• _Data provided_:
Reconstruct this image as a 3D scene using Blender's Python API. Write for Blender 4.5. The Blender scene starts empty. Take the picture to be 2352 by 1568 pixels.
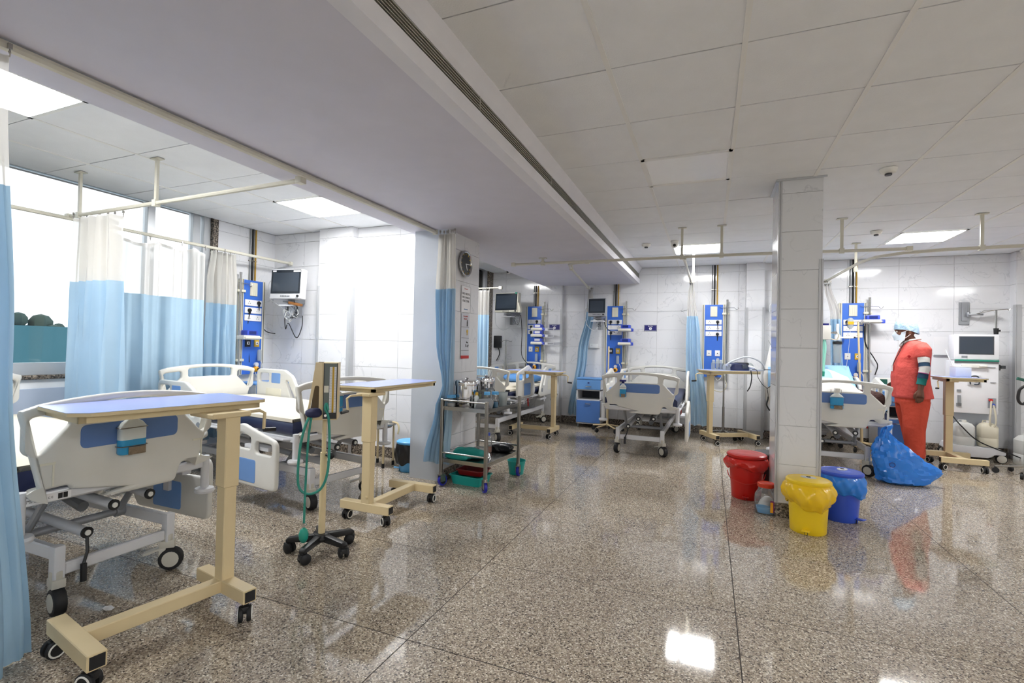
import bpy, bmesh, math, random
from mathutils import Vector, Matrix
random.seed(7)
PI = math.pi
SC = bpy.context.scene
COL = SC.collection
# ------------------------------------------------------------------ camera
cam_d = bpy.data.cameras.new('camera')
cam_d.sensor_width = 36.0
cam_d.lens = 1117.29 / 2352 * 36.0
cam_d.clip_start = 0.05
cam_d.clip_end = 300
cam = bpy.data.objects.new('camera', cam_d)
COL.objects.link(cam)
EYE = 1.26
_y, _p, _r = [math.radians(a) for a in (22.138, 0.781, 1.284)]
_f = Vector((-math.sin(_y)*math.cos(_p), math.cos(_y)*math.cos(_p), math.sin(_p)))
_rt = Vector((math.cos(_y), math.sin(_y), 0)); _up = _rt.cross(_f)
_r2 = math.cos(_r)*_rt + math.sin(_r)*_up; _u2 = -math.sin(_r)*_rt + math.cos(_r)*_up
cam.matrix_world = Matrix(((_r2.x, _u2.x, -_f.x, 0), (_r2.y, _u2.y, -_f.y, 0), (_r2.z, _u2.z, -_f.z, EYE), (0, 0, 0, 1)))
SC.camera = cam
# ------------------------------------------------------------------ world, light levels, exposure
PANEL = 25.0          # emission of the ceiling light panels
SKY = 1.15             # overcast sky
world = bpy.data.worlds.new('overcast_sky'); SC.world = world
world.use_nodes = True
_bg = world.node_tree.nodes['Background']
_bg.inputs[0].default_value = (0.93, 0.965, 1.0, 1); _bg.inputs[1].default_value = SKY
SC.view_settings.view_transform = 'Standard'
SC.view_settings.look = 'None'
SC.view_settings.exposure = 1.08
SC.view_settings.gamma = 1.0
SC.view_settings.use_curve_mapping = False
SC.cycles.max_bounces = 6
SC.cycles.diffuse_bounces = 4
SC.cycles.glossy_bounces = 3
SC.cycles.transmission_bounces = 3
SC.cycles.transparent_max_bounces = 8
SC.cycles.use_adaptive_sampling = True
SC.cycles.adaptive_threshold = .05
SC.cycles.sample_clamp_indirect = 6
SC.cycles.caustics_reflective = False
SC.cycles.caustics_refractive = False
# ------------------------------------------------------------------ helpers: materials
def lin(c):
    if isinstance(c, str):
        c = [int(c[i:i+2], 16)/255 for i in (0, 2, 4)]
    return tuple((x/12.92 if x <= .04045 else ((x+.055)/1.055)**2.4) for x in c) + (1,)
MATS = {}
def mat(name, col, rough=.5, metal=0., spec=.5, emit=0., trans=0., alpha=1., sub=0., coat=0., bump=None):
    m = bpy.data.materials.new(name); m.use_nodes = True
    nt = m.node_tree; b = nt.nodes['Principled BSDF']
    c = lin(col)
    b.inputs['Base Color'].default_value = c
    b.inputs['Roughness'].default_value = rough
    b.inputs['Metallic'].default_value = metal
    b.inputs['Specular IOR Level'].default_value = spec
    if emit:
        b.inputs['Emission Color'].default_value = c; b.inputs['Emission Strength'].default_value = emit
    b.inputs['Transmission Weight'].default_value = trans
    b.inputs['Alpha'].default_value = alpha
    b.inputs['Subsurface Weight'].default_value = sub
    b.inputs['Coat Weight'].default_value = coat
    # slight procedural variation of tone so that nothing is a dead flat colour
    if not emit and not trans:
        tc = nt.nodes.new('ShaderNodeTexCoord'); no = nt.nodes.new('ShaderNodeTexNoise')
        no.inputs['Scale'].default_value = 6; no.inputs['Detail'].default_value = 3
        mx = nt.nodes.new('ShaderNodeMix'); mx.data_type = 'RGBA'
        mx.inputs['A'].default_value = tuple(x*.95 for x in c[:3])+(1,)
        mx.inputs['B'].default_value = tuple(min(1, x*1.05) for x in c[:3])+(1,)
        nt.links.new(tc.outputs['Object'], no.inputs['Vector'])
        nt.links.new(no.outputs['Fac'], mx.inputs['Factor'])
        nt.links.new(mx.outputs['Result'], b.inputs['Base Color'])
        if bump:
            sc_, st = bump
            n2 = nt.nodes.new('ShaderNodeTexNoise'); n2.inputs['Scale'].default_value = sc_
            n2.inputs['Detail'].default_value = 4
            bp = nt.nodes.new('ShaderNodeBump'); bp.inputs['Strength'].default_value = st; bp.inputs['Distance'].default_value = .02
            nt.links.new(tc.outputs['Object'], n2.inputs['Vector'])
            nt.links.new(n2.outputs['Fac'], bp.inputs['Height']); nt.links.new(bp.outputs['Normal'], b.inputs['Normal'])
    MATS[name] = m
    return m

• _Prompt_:
What is the number of lines above that contain "scene"? Answer with that number only.

• _Response_:
2